The Greater Phoenix market is capturing the eye of investors throughout the country and abroad.  Investment sales volume during first quarter 2022 was extremely active, but still fell behind fourth quarter 2021.  Investment sales reached $934 million with an increased median price of $161 per square foot.  Demand for our projects drove the median price per square foot up 28.3 percent year-over-year. The largest transaction of first quarter was the Landing Phase 3 portfolio, comprised of seven buildings in the Southeast valley totaling 525,342 square feet.  Scottsdale-based Martens Development Company sold this to Cohen Asset Management for $130 million, striking a blended price per square foot of $244.  Rapid increases in land prices are driving up rental rates and increasing investment sales.  The former Big Surf Water Park in North Tempe was purchased by Overton Moore Properties for $49.9 million, $32.83 per square foot.  The nearly 35 acres will be the site of a multi-building industrial park. 

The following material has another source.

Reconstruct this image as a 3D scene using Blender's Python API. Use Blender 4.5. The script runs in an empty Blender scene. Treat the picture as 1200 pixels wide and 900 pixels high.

While the market is extremely strong, the pace of escalating rental rates is creating stress on tenants that need to renew leases, as well as new to market tenants looking for space.  The majority of vacant spaces are receiving multiple offers.  However, the price gap still exists between the Phoenix market and California, which continues to motivate developers, tenants and investors to seek opportunities in Arizona.